The locally based retail REIT showed income from continuing operations as $22.4 million, or 34 cents per share, versus $15.3 million, or 25 cents per diluted share, last year. For the six-month period, income was $40.5 million, or 65 cents per diluted share, versus $33.2 million, or 54 cents per share, a year ago.

Funds from operations for the quarter was $43.3 million, or 70 cents per diluted share, compared to $42.3 million, or 69 cents per share, last year. For the first half, FFO was $83.6 million, or $1.35 per diluted share, up from $82.2 million, or $1.34, in the first half of 2002.
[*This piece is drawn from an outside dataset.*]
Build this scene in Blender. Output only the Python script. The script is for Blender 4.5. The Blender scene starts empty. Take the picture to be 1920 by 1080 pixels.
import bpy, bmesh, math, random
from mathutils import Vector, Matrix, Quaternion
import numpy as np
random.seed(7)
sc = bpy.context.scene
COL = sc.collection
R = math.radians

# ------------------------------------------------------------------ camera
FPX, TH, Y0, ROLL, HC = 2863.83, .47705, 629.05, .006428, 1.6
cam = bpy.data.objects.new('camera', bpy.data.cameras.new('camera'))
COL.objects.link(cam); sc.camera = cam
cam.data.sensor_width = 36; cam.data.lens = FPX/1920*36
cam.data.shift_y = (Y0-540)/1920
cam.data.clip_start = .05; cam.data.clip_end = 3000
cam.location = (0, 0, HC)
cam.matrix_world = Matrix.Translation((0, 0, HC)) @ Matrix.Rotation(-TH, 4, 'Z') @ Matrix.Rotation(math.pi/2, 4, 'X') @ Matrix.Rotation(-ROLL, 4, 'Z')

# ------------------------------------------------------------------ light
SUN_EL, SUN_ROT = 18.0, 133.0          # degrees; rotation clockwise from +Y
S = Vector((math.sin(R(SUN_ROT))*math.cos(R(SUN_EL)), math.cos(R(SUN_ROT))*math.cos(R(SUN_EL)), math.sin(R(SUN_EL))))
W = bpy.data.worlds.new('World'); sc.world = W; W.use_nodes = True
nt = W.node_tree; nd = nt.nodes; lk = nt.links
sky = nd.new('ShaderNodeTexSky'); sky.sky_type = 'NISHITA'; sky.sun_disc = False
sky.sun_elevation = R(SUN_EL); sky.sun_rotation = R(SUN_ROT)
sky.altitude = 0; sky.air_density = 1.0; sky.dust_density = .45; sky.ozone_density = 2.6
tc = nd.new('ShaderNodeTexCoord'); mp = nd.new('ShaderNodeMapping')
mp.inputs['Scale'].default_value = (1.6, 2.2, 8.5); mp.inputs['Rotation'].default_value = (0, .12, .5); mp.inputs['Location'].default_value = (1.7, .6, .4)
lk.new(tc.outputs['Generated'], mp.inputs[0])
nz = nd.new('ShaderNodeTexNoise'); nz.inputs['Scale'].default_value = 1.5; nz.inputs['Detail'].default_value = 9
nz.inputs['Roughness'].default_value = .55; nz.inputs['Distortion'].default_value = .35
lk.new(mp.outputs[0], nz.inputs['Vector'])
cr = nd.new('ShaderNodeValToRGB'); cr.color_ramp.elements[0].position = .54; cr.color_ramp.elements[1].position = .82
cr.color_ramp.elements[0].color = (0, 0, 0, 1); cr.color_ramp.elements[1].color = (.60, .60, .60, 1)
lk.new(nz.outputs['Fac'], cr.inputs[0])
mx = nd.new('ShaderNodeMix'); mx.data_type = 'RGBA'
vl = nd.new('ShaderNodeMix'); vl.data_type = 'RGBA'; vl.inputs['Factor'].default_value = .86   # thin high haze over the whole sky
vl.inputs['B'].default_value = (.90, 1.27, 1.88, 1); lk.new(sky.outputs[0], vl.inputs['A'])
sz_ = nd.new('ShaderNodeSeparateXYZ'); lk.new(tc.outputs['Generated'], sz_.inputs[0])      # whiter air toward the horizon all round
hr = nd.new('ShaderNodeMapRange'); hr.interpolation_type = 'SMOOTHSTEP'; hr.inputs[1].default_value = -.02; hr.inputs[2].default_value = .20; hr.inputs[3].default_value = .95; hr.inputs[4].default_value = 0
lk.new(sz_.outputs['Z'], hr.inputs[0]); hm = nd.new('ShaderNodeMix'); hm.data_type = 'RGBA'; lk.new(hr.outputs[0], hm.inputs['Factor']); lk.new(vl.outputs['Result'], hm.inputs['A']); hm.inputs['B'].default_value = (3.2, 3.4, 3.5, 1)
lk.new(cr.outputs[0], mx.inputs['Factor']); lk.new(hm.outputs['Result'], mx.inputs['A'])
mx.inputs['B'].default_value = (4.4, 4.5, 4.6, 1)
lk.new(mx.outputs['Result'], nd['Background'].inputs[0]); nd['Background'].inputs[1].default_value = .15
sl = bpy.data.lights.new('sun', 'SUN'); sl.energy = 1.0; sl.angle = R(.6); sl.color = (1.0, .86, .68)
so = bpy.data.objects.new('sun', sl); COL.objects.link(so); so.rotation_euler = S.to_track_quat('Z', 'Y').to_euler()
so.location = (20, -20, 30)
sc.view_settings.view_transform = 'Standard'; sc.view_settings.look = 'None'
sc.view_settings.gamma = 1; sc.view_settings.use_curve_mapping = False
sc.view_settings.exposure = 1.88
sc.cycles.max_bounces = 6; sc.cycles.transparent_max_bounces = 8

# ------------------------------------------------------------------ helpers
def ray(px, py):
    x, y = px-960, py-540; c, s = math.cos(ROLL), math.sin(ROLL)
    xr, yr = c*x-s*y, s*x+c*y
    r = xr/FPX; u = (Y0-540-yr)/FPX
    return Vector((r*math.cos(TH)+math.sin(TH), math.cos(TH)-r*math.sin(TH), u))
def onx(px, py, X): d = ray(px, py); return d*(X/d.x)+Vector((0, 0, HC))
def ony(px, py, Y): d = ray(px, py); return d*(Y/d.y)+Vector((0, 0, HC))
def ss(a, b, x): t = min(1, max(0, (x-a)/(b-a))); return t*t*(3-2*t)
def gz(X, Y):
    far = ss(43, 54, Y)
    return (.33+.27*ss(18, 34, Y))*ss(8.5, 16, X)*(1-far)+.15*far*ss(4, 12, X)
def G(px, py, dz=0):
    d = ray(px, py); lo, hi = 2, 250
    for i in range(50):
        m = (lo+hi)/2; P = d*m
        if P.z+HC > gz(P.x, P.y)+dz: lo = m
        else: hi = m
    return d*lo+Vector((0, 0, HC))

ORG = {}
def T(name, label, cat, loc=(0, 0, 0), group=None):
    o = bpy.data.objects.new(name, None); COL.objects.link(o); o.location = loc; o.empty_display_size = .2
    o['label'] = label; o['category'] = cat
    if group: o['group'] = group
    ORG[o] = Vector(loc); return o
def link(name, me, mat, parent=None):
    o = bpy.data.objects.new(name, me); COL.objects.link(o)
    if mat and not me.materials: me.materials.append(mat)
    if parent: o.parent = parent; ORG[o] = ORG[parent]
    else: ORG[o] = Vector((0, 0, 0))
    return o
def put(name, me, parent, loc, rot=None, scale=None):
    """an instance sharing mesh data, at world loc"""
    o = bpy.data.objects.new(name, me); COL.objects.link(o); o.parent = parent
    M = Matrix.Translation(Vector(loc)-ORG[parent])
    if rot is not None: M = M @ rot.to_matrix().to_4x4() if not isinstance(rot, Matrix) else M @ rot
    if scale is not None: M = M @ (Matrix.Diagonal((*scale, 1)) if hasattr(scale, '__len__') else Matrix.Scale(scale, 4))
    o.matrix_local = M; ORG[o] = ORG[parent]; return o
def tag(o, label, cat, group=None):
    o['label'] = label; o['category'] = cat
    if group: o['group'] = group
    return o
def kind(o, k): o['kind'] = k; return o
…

“The fundamentals of our core business are extremely healthy and position Regency to increase our FFO per share growth rate and generate attractive returns on equity,” says Martin E. Stein Jr., the company’s chairman and CEO.

“The quality of our portfolio has been enhanced by our Premier Customer Initiative, development program and capital recycling strategy, where we are selling lower quality and lower growth assets and reinvesting in high quality new developments,” he adds.

At June 30 of this year, Regency’s investment in real estate before depreciation was about $3.2 billion, Stein says. At quarter end, the company owned 262 shopping centers and single-tenant properties, including those held in joint ventures, totaling 29.9 million sf located in major national markets.

Regency has 32 properties under development for an estimated total net investment at completion of about $441 million. “Demand for (retail) development space remains strong with over 400,000 sf leased during the quarter,” Stein says. The development portfolio is 80% leased and committed, and 43% funded.